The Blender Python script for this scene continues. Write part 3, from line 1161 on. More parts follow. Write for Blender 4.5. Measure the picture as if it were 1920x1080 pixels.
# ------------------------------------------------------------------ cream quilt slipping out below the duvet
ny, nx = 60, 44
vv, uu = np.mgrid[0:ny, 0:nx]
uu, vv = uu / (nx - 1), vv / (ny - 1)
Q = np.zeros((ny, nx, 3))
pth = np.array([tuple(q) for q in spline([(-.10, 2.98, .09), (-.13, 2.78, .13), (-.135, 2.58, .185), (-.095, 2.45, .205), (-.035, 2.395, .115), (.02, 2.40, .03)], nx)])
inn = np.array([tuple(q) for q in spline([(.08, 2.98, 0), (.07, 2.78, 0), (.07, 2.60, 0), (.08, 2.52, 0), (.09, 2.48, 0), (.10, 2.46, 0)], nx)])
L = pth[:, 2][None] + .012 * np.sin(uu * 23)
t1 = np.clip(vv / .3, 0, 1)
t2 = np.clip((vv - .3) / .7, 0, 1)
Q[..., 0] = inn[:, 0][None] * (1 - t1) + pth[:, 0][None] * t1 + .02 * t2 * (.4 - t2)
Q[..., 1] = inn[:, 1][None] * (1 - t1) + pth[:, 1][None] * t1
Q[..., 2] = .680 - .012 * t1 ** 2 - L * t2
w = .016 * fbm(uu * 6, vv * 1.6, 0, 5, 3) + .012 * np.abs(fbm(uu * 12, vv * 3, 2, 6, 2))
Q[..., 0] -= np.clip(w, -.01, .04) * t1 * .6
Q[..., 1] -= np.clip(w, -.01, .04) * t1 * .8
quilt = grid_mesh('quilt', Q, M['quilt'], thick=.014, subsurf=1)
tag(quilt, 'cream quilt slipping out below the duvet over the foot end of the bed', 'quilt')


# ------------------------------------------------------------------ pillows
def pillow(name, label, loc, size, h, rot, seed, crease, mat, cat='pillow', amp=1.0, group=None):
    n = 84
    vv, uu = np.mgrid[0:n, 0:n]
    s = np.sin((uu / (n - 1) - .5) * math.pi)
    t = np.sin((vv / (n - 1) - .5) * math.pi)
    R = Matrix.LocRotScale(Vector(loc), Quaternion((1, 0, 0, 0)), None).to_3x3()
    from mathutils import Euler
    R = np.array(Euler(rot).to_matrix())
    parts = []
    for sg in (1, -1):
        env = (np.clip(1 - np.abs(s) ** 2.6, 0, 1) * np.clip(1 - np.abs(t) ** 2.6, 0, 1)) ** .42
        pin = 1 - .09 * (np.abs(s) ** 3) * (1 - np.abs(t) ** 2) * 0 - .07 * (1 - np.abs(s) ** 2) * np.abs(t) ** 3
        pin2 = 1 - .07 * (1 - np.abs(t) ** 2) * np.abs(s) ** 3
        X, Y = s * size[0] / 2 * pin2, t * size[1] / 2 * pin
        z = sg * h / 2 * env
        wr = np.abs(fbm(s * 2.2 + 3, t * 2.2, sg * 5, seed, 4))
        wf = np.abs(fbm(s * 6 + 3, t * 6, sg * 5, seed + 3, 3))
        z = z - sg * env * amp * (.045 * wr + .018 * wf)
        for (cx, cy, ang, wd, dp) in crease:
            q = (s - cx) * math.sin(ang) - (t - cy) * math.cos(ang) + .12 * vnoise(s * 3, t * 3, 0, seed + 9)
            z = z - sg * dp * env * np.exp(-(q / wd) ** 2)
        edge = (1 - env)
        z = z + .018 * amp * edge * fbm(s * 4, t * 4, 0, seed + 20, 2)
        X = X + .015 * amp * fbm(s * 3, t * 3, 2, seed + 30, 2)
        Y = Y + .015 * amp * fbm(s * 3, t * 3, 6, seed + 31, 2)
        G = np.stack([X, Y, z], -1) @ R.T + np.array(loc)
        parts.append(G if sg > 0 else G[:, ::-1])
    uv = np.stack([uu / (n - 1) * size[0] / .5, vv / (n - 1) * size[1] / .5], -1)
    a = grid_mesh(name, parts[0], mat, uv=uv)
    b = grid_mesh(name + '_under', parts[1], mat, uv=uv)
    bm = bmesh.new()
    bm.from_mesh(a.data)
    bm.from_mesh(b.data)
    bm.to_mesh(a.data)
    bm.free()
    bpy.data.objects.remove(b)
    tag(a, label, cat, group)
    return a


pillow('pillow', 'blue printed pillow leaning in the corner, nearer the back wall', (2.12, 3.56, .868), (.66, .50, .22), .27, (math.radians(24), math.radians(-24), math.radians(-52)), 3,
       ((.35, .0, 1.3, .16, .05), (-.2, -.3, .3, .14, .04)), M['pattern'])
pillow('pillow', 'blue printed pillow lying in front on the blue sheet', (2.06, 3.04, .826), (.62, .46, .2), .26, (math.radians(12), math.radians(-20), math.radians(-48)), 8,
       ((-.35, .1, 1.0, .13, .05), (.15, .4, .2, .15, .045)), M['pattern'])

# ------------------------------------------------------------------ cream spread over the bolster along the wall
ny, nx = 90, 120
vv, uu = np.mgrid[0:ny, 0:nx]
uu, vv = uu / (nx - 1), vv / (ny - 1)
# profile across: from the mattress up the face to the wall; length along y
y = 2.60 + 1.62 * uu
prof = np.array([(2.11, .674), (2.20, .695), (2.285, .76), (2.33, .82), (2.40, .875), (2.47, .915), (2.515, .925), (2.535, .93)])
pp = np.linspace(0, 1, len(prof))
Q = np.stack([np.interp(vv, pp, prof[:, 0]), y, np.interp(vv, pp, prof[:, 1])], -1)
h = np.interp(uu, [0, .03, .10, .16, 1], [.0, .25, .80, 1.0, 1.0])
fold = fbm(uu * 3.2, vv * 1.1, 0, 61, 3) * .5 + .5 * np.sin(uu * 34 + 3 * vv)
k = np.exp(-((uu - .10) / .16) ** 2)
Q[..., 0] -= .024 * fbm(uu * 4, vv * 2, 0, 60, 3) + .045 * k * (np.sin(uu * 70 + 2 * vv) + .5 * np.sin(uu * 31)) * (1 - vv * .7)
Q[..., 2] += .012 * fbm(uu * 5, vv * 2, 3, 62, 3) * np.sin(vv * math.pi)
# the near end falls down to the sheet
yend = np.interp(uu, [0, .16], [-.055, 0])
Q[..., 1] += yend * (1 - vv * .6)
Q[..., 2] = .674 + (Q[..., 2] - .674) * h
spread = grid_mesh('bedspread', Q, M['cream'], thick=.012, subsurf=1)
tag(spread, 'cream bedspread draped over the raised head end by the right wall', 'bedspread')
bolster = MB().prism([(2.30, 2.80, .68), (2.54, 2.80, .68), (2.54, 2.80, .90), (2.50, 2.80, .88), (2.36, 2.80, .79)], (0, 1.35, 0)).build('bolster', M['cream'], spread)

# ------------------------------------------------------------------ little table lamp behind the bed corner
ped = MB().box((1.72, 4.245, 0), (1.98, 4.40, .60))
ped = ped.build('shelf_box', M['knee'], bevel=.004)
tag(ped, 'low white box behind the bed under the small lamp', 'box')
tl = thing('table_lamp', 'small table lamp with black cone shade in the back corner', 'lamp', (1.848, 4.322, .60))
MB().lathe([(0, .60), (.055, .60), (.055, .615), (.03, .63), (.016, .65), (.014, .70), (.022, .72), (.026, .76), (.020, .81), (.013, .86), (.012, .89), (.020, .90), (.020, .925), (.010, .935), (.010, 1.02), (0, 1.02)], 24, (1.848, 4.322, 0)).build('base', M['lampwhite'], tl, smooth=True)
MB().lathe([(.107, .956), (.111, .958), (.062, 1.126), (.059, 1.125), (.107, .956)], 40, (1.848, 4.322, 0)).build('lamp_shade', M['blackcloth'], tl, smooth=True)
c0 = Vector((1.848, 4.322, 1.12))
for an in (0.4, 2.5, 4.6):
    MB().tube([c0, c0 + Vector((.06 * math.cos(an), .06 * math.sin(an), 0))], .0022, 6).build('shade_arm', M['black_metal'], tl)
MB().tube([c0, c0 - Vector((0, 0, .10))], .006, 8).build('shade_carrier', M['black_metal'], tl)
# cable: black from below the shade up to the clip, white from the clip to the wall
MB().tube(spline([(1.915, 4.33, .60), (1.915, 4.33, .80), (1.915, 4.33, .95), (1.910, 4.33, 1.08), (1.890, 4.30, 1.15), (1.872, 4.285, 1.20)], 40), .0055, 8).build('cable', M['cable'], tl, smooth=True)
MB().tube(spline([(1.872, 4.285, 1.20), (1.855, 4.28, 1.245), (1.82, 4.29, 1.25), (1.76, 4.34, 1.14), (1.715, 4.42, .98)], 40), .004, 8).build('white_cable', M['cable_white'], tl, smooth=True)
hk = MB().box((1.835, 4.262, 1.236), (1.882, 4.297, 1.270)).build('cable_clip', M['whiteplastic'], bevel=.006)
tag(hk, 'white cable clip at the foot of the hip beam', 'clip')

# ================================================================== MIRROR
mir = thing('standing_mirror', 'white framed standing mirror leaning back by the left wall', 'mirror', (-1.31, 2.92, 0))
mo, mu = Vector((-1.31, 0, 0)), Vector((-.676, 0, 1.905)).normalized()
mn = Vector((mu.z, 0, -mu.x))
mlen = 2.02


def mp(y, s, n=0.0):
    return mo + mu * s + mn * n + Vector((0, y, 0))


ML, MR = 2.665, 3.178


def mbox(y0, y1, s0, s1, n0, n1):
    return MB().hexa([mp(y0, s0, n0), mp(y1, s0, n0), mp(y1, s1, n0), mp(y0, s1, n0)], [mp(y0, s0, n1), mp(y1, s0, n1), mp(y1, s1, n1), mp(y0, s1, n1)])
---
JOB
Copy every line of the material in which the word "parts" occurs.

FINISHED ANSWER
The Blender Python script for this scene continues. Write part 3, from line 1161 on. More parts follow. Write for Blender 4.5. Measure the picture as if it were 1920x1080 pixels.
    parts = []
        parts.append(G if sg > 0 else G[:, ::-1])
    a = grid_mesh(name, parts[0], mat, uv=uv)
    b = grid_mesh(name + '_under', parts[1], mat, uv=uv)